# [Task description]
Without the pictures, can you quote each line below exactly?

────────────────────────────────────────

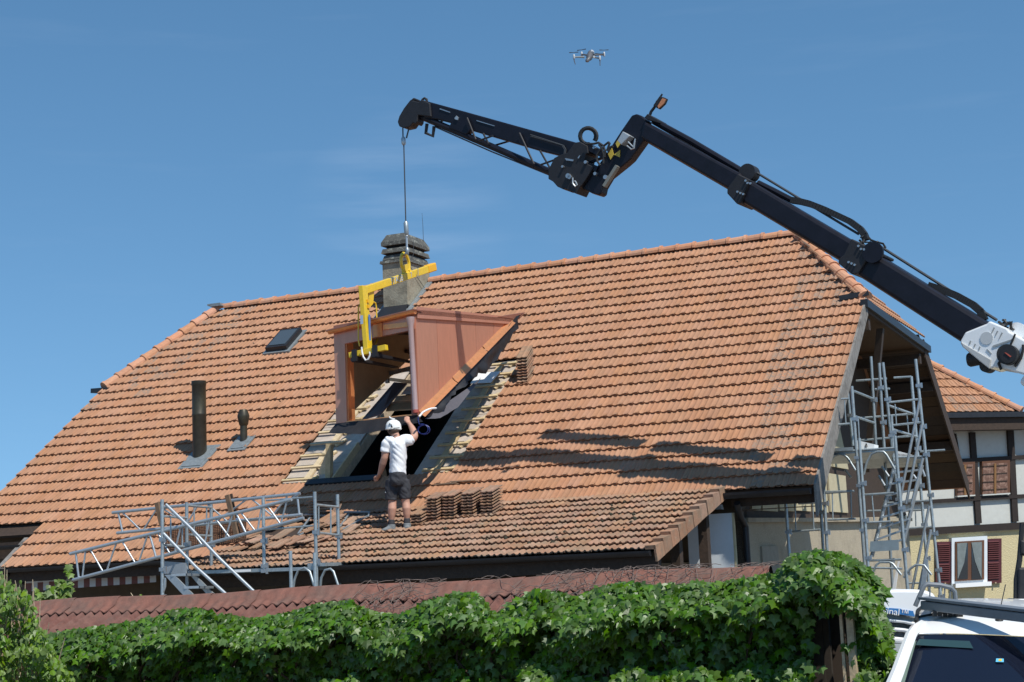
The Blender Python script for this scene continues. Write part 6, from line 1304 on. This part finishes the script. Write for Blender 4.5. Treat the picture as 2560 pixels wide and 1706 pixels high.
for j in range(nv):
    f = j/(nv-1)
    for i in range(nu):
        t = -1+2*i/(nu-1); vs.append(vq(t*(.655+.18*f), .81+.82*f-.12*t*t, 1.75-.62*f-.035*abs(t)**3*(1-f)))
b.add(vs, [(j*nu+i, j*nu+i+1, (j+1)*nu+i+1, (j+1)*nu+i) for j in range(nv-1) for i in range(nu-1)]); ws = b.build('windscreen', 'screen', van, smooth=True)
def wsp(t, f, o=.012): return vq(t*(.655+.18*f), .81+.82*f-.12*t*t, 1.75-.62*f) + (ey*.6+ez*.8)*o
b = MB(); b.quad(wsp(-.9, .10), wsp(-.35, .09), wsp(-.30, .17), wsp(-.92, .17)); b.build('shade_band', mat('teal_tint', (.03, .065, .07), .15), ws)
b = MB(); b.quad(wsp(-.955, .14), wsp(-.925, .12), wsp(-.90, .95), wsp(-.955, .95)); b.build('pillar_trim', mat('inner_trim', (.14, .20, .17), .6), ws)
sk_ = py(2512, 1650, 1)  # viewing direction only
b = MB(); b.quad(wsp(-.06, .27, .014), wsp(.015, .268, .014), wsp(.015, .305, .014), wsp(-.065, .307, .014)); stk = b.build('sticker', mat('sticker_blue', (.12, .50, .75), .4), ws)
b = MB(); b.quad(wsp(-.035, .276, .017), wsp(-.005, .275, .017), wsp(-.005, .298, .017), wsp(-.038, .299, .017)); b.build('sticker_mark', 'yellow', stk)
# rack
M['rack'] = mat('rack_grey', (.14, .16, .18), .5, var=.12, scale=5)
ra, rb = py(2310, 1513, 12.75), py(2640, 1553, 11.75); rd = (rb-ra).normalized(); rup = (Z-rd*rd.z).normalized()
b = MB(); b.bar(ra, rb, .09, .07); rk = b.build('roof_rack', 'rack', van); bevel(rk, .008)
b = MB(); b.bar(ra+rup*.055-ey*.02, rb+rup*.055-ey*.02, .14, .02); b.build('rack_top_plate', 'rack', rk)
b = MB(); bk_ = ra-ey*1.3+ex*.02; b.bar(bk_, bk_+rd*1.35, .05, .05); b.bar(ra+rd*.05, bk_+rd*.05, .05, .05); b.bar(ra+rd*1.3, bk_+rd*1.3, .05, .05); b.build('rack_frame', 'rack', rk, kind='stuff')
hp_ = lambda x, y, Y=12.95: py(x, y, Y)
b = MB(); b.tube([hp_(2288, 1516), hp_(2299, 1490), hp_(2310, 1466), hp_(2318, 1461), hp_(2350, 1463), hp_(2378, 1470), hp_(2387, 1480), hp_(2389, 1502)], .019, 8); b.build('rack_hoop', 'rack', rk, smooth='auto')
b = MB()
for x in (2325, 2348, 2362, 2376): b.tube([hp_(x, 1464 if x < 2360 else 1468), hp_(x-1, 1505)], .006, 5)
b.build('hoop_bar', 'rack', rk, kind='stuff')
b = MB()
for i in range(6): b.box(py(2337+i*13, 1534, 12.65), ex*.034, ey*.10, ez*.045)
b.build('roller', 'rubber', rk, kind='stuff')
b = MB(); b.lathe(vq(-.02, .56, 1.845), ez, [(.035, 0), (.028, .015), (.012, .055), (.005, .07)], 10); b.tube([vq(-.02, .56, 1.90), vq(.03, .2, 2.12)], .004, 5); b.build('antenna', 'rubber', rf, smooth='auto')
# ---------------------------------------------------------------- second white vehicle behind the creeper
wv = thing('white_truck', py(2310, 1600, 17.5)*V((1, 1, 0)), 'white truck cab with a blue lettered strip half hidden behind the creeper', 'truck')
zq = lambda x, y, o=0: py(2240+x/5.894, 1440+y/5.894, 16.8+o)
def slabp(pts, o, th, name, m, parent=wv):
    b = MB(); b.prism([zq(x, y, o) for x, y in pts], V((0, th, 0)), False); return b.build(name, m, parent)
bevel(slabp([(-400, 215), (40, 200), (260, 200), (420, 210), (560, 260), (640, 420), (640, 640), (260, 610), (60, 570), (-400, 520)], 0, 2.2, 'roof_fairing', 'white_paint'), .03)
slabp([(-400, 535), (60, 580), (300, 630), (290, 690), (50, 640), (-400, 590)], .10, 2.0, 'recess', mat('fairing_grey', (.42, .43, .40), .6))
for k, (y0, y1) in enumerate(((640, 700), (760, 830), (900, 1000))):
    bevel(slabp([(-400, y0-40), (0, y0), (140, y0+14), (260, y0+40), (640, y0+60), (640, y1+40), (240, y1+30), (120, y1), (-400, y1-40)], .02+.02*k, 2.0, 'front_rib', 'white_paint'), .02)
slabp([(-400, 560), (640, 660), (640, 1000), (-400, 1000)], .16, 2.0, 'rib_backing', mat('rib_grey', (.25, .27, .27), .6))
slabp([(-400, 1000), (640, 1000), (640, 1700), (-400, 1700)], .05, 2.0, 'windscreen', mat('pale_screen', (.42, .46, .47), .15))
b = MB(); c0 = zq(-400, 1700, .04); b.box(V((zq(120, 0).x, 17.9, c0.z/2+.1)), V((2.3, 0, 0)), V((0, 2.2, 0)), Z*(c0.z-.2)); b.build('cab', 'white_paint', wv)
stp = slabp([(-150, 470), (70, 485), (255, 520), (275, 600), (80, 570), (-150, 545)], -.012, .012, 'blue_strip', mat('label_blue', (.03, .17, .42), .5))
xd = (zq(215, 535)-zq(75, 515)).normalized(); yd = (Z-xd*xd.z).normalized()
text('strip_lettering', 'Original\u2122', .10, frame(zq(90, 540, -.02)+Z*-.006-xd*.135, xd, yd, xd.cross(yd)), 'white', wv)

────────────────────────────────────────

# [Task solution]
The Blender Python script for this scene continues. Write part 6, from line 1304 on. This part finishes the script. Write for Blender 4.5. Treat the picture as 2560 pixels wide and 1706 pixels high.
for j in range(nv):
    f = j/(nv-1)
    for i in range(nu):
        t = -1+2*i/(nu-1); vs.append(vq(t*(.655+.18*f), .81+.82*f-.12*t*t, 1.75-.62*f-.035*abs(t)**3*(1-f)))
b.add(vs, [(j*nu+i, j*nu+i+1, (j+1)*nu+i+1, (j+1)*nu+i) for j in range(nv-1) for i in range(nu-1)]); ws = b.build('windscreen', 'screen', van, smooth=True)
def wsp(t, f, o=.012): return vq(t*(.655+.18*f), .81+.82*f-.12*t*t, 1.75-.62*f) + (ey*.6+ez*.8)*o
b = MB(); b.quad(wsp(-.9, .10), wsp(-.35, .09), wsp(-.30, .17), wsp(-.92, .17)); b.build('shade_band', mat('teal_tint', (.03, .065, .07), .15), ws)
b = MB(); b.quad(wsp(-.955, .14), wsp(-.925, .12), wsp(-.90, .95), wsp(-.955, .95)); b.build('pillar_trim', mat('inner_trim', (.14, .20, .17), .6), ws)
sk_ = py(2512, 1650, 1)  # viewing direction only
b = MB(); b.quad(wsp(-.06, .27, .014), wsp(.015, .268, .014), wsp(.015, .305, .014), wsp(-.065, .307, .014)); stk = b.build('sticker', mat('sticker_blue', (.12, .50, .75), .4), ws)
b = MB(); b.quad(wsp(-.035, .276, .017), wsp(-.005, .275, .017), wsp(-.005, .298, .017), wsp(-.038, .299, .017)); b.build('sticker_mark', 'yellow', stk)
# rack
M['rack'] = mat('rack_grey', (.14, .16, .18), .5, var=.12, scale=5)
ra, rb = py(2310, 1513, 12.75), py(2640, 1553, 11.75); rd = (rb-ra).normalized(); rup = (Z-rd*rd.z).normalized()
b = MB(); b.bar(ra, rb, .09, .07); rk = b.build('roof_rack', 'rack', van); bevel(rk, .008)
b = MB(); b.bar(ra+rup*.055-ey*.02, rb+rup*.055-ey*.02, .14, .02); b.build('rack_top_plate', 'rack', rk)
b = MB(); bk_ = ra-ey*1.3+ex*.02; b.bar(bk_, bk_+rd*1.35, .05, .05); b.bar(ra+rd*.05, bk_+rd*.05, .05, .05); b.bar(ra+rd*1.3, bk_+rd*1.3, .05, .05); b.build('rack_frame', 'rack', rk, kind='stuff')
hp_ = lambda x, y, Y=12.95: py(x, y, Y)
b = MB(); b.tube([hp_(2288, 1516), hp_(2299, 1490), hp_(2310, 1466), hp_(2318, 1461), hp_(2350, 1463), hp_(2378, 1470), hp_(2387, 1480), hp_(2389, 1502)], .019, 8); b.build('rack_hoop', 'rack', rk, smooth='auto')
b = MB()
for x in (2325, 2348, 2362, 2376): b.tube([hp_(x, 1464 if x < 2360 else 1468), hp_(x-1, 1505)], .006, 5)
b.build('hoop_bar', 'rack', rk, kind='stuff')
b = MB()
for i in range(6): b.box(py(2337+i*13, 1534, 12.65), ex*.034, ey*.10, ez*.045)
b.build('roller', 'rubber', rk, kind='stuff')
b = MB(); b.lathe(vq(-.02, .56, 1.845), ez, [(.035, 0), (.028, .015), (.012, .055), (.005, .07)], 10); b.tube([vq(-.02, .56, 1.90), vq(.03, .2, 2.12)], .004, 5); b.build('antenna', 'rubber', rf, smooth='auto')
# ---------------------------------------------------------------- second white vehicle behind the creeper
wv = thing('white_truck', py(2310, 1600, 17.5)*V((1, 1, 0)), 'white truck cab with a blue lettered strip half hidden behind the creeper', 'truck')
zq = lambda x, y, o=0: py(2240+x/5.894, 1440+y/5.894, 16.8+o)
def slabp(pts, o, th, name, m, parent=wv):
    b = MB(); b.prism([zq(x, y, o) for x, y in pts], V((0, th, 0)), False); return b.build(name, m, parent)
bevel(slabp([(-400, 215), (40, 200), (260, 200), (420, 210), (560, 260), (640, 420), (640, 640), (260, 610), (60, 570), (-400, 520)], 0, 2.2, 'roof_fairing', 'white_paint'), .03)
slabp([(-400, 535), (60, 580), (300, 630), (290, 690), (50, 640), (-400, 590)], .10, 2.0, 'recess', mat('fairing_grey', (.42, .43, .40), .6))
for k, (y0, y1) in enumerate(((640, 700), (760, 830), (900, 1000))):
    bevel(slabp([(-400, y0-40), (0, y0), (140, y0+14), (260, y0+40), (640, y0+60), (640, y1+40), (240, y1+30), (120, y1), (-400, y1-40)], .02+.02*k, 2.0, 'front_rib', 'white_paint'), .02)
slabp([(-400, 560), (640, 660), (640, 1000), (-400, 1000)], .16, 2.0, 'rib_backing', mat('rib_grey', (.25, .27, .27), .6))
slabp([(-400, 1000), (640, 1000), (640, 1700), (-400, 1700)], .05, 2.0, 'windscreen', mat('pale_screen', (.42, .46, .47), .15))
b = MB(); c0 = zq(-400, 1700, .04); b.box(V((zq(120, 0).x, 17.9, c0.z/2+.1)), V((2.3, 0, 0)), V((0, 2.2, 0)), Z*(c0.z-.2)); b.build('cab', 'white_paint', wv)
stp = slabp([(-150, 470), (70, 485), (255, 520), (275, 600), (80, 570), (-150, 545)], -.012, .012, 'blue_strip', mat('label_blue', (.03, .17, .42), .5))
xd = (zq(215, 535)-zq(75, 515)).normalized(); yd = (Z-xd*xd.z).normalized()
text('strip_lettering', 'Original\u2122', .10, frame(zq(90, 540, -.02)+Z*-.006-xd*.135, xd, yd, xd.cross(yd)), 'white', wv)